World leaders turn up in Paris to express solidarity

A million and a half people marched behind political leaders in Paris

World leaders including (from left) Israeli prime minister Benjamin Netanyahu, Mali’s president Ibrahim Boubacar Keita, French president François Hollande, German chancellor Angela Merkel, Polish prime minister Donald Tusk and Palestinian president Mahmoud Abbas at the start of the march.  Photograph: Olivier Hoslet/EPA

World leaders including (from left) Israeli prime minister Benjamin Netanyahu, Mali’s president Ibrahim Boubacar Keita, French president François Hollande, German chancellor Angela Merkel, Polish prime minister Donald Tusk and Palestinian president Mahmoud Abbas at the start of the march. Photograph: Olivier Hoslet/EPA

 

World leaders linked arms as they led more than 1.5 million people in a silent march through Paris in tribute to the victims of last week’s attacks and in defence of freedom of expression.

A sea of people fanned out in all directions from Place de la République, where French president François Hollande and more than 50 heads of state and government led the procession towards Place de la Nation.

Police said the turnout was “unprecedented” but too large to count. Marches also took place in towns and cities across France, including in Lyon, Marseille and Bordeaux, bringing turnout nationwide to 3.7 million, according to a tally by the interior ministry.

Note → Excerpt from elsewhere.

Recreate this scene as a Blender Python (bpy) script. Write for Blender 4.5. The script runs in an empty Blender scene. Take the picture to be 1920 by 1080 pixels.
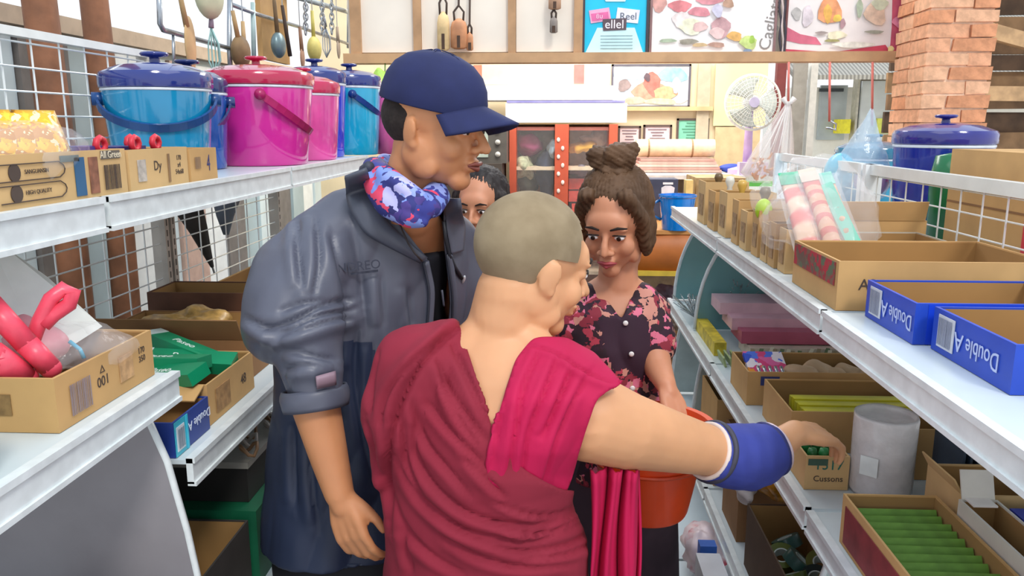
import bpy, bmesh, math, random
from mathutils import Vector as V, Matrix, Euler, noise
from mathutils.bvhtree import BVHTree
random.seed(7)
sc = bpy.context.scene
COL = sc.collection
R = math.radians
# ---------------------------------------------------------------- camera, world, light, exposure
FOC = 1507.0
cam = bpy.data.objects.new('camera', bpy.data.cameras.new('camera'))
COL.objects.link(cam)
cam.location = (0, 0, 1.6)
cam.rotation_euler = (R(90 - 11.44), 0, R(2.98))
cam.data.sensor_width = 36
cam.data.lens = 36 * FOC / 1920
cam.data.clip_start = 0.05
sc.camera = cam
w = bpy.data.worlds.new('world'); sc.world = w; w.use_nodes = True
nt = w.node_tree; bg = nt.nodes['Background']
tc = nt.nodes.new('ShaderNodeTexCoord'); sx = nt.nodes.new('ShaderNodeSeparateXYZ')
rp = nt.nodes.new('ShaderNodeValToRGB')
nt.links.new(tc.outputs['Generated'], sx.inputs[0]); nt.links.new(sx.outputs['Z'], rp.inputs[0])
nt.links.new(rp.outputs[0], bg.inputs[0])
rp.color_ramp.elements[0].position = 0.0; rp.color_ramp.elements[0].color = (0.95, 0.96, 1.0, 1)
rp.color_ramp.elements[1].position = 0.7; rp.color_ramp.elements[1].color = (0.72, 0.84, 1.0, 1)
bg.inputs[1].default_value = 1.0
def lamp(name, kind, loc, rot, power, size=None, color=(1, 1, 1), sizey=None):
    d = bpy.data.lights.new(name, kind); d.energy = power; d.color = color
    if kind == 'AREA':
        d.size = size
        if sizey: d.shape = 'RECTANGLE'; d.size_y = sizey
    if kind == 'SUN': d.angle = R(12)
    o = bpy.data.objects.new(name, d); COL.objects.link(o); o.location = loc; o.rotation_euler = [R(a) for a in rot]
    return o
lamp('sun', 'SUN', (3, 0, 5), (38, 22, 0), 1.3, color=(1, .96, .9))
lamp('overhead_fill_front', 'AREA', (0.3, 1.0, 3.4), (0, 0, 0), 12, 1.6, (1, .98, .95))  # added overhead area light for direction, standing for unseen roof panels
lamp('overhead_fill_back', 'AREA', (0.3, 5.2, 3.2), (0, 0, 0), 105, 2.2, (1, .97, .92))  # added overhead area light, strengthened to brighten the back of the shop
sc.view_settings.view_transform = 'Standard'
sc.view_settings.look = 'None'
sc.view_settings.gamma = 1
sc.view_settings.use_curve_mapping = False
sc.view_settings.exposure = 0.25
# ---------------------------------------------------------------- helpers
CM = cam.rotation_euler.to_matrix()
EYE = V((0, 0, 1.6))
def ray(px, py): return CM @ V(((px - 960) / FOC, -(py - 540) / FOC, -1))
def at(px, py, x=None, y=None, z=None):
    d = ray(px, py)
    t = (x / d.x) if x is not None else (y / d.y) if y is not None else ((z - 1.6) / d.z)
    return EYE + d * t
def lin(h):
    h = h.lstrip('#'); c = [int(h[i:i + 2], 16) / 255 for i in (0, 2, 4)]
    return tuple((v / 12.92 if v <= .04045 else ((v + .055) / 1.055) ** 2.4) for v in c) + (1,)
MC = {}
def mat(col, rough=.6, metal=0, var=.12, scale=14, bump=.0, alpha=1, trans=0, sheen=0, col2=None, emit=0, sss=0, coord='Object', dist=.004, detail=4, coat=0, mix=(.35, .65)):
    key = (col, rough, metal, var, scale, bump, alpha, trans, sheen, col2, emit, sss, coord, dist, coat, mix)
    if key in MC: return MC[key]
    m = bpy.data.materials.new('material_' + col.strip('#')); m.use_nodes = True
    n = m.node_tree.nodes; l = m.node_tree.links; b = n['Principled BSDF']
    t = n.new('ShaderNodeTexCoord'); nz = n.new('ShaderNodeTexNoise'); nz.inputs['Scale'].default_value = scale; nz.inputs['Detail'].default_value = detail
    l.new(t.outputs[coord], nz.inputs['Vector'])
    r = n.new('ShaderNodeValToRGB'); l.new(nz.outputs['Fac'], r.inputs[0]); l.new(r.outputs[0], b.inputs['Base Color'])
    c = lin(col); e = r.color_ramp.elements
    e[0].position, e[1].position = mix
    if col2: e[0].color = c; e[1].color = lin(col2)
    else:
        e[0].color = tuple(v * (1 - var) for v in c[:3]) + (1,); e[1].color = tuple(min(1, v * (1 + var)) for v in c[:3]) + (1,)
    b.inputs['Roughness'].default_value = rough; b.inputs['Metallic'].default_value = metal
    b.inputs['Alpha'].default_value = alpha; b.inputs['Transmission Weight'].default_value = trans
    if sheen: b.inputs['Sheen Weight'].default_value = sheen
    if coat: b.inputs['Coat Weight'].default_value = coat
    if sss:
        b.inputs['Subsurface Weight'].default_value = sss; b.inputs['Subsurface Radius'].default_value = (.02, .008, .004); b.inputs['Subsurface Scale'].default_value = .5
    if emit: l.new(r.outputs[0], b.inputs['Emission Color']); b.inputs['Emission Strength'].default_value = emit
    if bump:
        bp = n.new('ShaderNodeBump'); bp.inputs['Strength'].default_value = bump; bp.inputs['Distance'].default_value = dist
        l.new(nz.outputs['Fac'], bp.inputs['Height']); l.new(bp.outputs[0], b.inputs['Normal'])
    MC[key] = m; return m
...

The crowd in Paris was so large that waves of demonstrators were still passing the starting point three hours after the march set off. They walked in silence, occasionally breaking out in applause or singing La Marseillaise.

“Today, Paris is the capital of the world,” Mr Hollande said.

He was joined in the front row by the leaders of Germany, Italy, Israel, Turkey and the Palestinian territories. Ireland was represented by Taoiseach Enda Kenny, who said he had come to “stand in solidarity” with the French people.

Security was stepped up across the city for the day. The authorities deployed 4,300 police, including 150 in plain clothes, as well as 1,350 soldiers. Police snipers could be seen on rooftops.

Public transport was free for the day, but metro stations near the route were closed down.

High alert

France remains on its highest security alert since last week’s atrocities, with armed police posted outside train stations, newspaper offices and places of worship.

Seventeen people, including journalists and police, were killed in three days of violence that began with a shooting attack on Charlie Hebdo magazine. It ended on Friday with a hostage-taking at a Jewish supermarket in which four hostages and the gunman were killed.

The killings have shaken France and prompted an outpouring of revulsion and horror. All week, huge crowds have turned out for rallies and vigils in solidarity with the dead and in support of France’s republican ideals.

Overnight, an illuminated sign on the Arc de Triomphe read: Paris est Charlie, adopting a mantra that has become a national slogan.

German chancellor Angela Merkel, Italian prime minister Matteo Renzi and Mariano Rajoy of Spain were among the foreign leaders marching with Mr Hollande. UN secretary-general Ban Ki-moon, Israel’s Binyamin Netanyahu and Palestinian president Mahmoud Abbas were also present, as were the leaders of Turkey, Jordan and Ukraine. The United States was represented by its ambassador to France, and Russia by its foreign minister, Sergei Lavrov.

After his fellow leaders left the march, Mr Hollande stayed to greet survivors of the Charlie Hebdo attack and their families. He later joined Mr Netanyahu for prayers at Paris’s main synagogue.

On the eve of the march, prime minister Manuel Valls said it would be “an unprecedented demonstration” that would be “written in the history books. “It must show the power and dignity of the French people, who will cry out their love of liberty and tolerance,” he said.

Figures from across the political spectrum in France joined the rally, including former president Nicolas Sarkozy, nine former prime ministers and representatives of left and right.

Le Pen march

Marine Le Pen, leader of the far-right National Front, said she had been excluded from the Paris demonstration and instead took part in a march in Beaucaire, a southern political stronghold.

Speaking after a meeting with European counterparts in Paris before the march, interior minister Bernard Cazeneuve said the EU would tighten border controls and improve the exchange of information within the bloc to combat the threat of Islamist terrorism.

He said the ministers agreed to do more to address the flow of foreign fighters between Europe and Syria and Iraq.

Hours before the march, a video emerged featuring a man resembling the gunman killed in the kosher supermarket, Amedi Coulibaly. He pledged allegiance to the Islamic State and urged French Muslims to follow his example.